In Gospel of Matthew chapter 11, Jesus gives us a striking picture of two ministries that came from the same heaven, yet were received with the same resistance.
One was a fiery message aimed at crucifying sin.
The other was a fiery message aimed at unconditionally loving and fellowshipping with the sinner.
One was the ministry of John the Baptist, a voice in the wilderness, calling people to repent, to turn, to prepare their hearts for God. His message was weighty, piercing, and confrontational. It exposed sin and beckoned people into transformation.
The other was the ministry of Jesus Christ, God in the flesh, eating with sinners, celebrating at tables, inviting people into joy, freedom, and life in the Spirit. His message was full of grace, full of life, and full of invitation.
Two expressions.
One call from heaven.
And yet, the religious leaders rejected both.
Jesus says it plainly:
“For John came neither eating nor drinking… and the Son of Man came eating and drinking…” Matthew 11:18 to 19
Then He exposes their posture:
“We played the pipe for you, and you did not dance; we sang a dirge, and you did not mourn.”

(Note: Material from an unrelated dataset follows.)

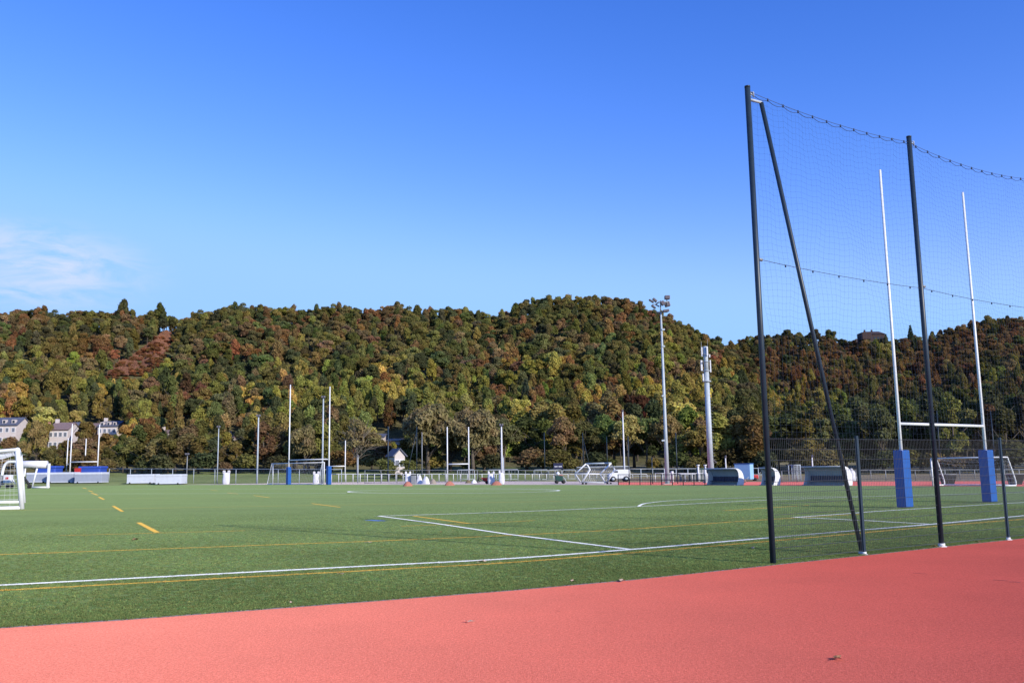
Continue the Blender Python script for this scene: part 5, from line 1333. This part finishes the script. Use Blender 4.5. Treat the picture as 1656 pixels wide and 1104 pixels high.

John came fasting, and they said he was demonized.
Jesus came feasting, and they called Him a glutton and a drunkard.
It did not matter what heaven released, they had already decided they would not respond.
Here is the truth:
To the religious, the message of repentance is too harsh.
And the message of Jesus is too progressive.
Conviction offends them.
Grace offends them.
Because both require surrender.
Religion refuses to bow low and refuses to lift hands high.
This is the subtle danger of religion. It is not a pursuit of truth, it is the protection of personal opinion. It creates a posture where the heart is no longer teachable, no longer tender, no longer responsive to the Spirit of God.
When conviction comes, it is rejected.
When joy comes, it is resisted.
Religion resists repentance and is uncomfortable with rejoicing.
And if we are honest, this is not just them.
This lives in all of us if left unchecked.
You can see it in the room.
One person feels conviction and immediately shuts down, deflects, or explains it away.
Another sees expressive worship, joy, freedom, dancing, and folds their arms.
Not because God is not moving
but because their heart has already decided how He is allowed to move.
Those entangled in religion will often label the prophets of their day as demonic no matter what they do.
If a voice rises with conviction, calling people to repent and bear fruit in keeping with repentance, they are labeled harsh, arrogant, or condemning.
If a voice rises with joy, inviting people to dance, celebrate, and encounter the love of God with freedom and expression, they are labeled extreme, emotional, or even dangerous.
Conviction is rejected.
Celebration is rejected.
Because both threaten control.
If you are unwilling to repent at the sound of conviction, you will also be unable to rejoice at the invitation of grace. The same pride that keeps you from bowing low will keep you from lifting your hands high.
Humility is the doorway to both.
Religion, however, convinces a person they have already arrived. It leaves no room for growth, no room for transformation, and no room for wonder.
So when a new move of God comes
when a fresh expression of truth is revealed
when the Spirit begins to move in an unfamiliar way
it is not received, it is resisted.
And often, it is weaponized.
What was meant to bring life is labeled as deception.
What was meant to awaken hearts is criticized and torn down.
Not because it is wrong, but because it challenges what has already been decided.
This pattern is not new. It is ancient.
This is the ministry of the Pharisees.
And it is still alive today.
Jesus Himself warned His disciples to take great care that the thinking of the Pharisees would not work its way into their minds. And we are just as prone, just as vulnerable, to allow that same leaven to influence our thinking. Not because we intend to resist God, but because pride quietly convinces us we already understand Him.
When we begin to value the traditions of men over truth
when we cling to what is familiar instead of what is alive
when we protect what we think we know rather than surrender to what God is revealing
we drift into the very thing Jesus warned against.
And instead of living with childlike wonder and abandoned faith, we settle into controlled, predictable religion, missing the very kingdom of heaven we claim to seek.
Because heaven is still speaking.
The question is not if God is moving.
The question is how you will respond.
So when God speaks, whether through conviction or invitation
do you need to be right
or are you willing to respond to Him?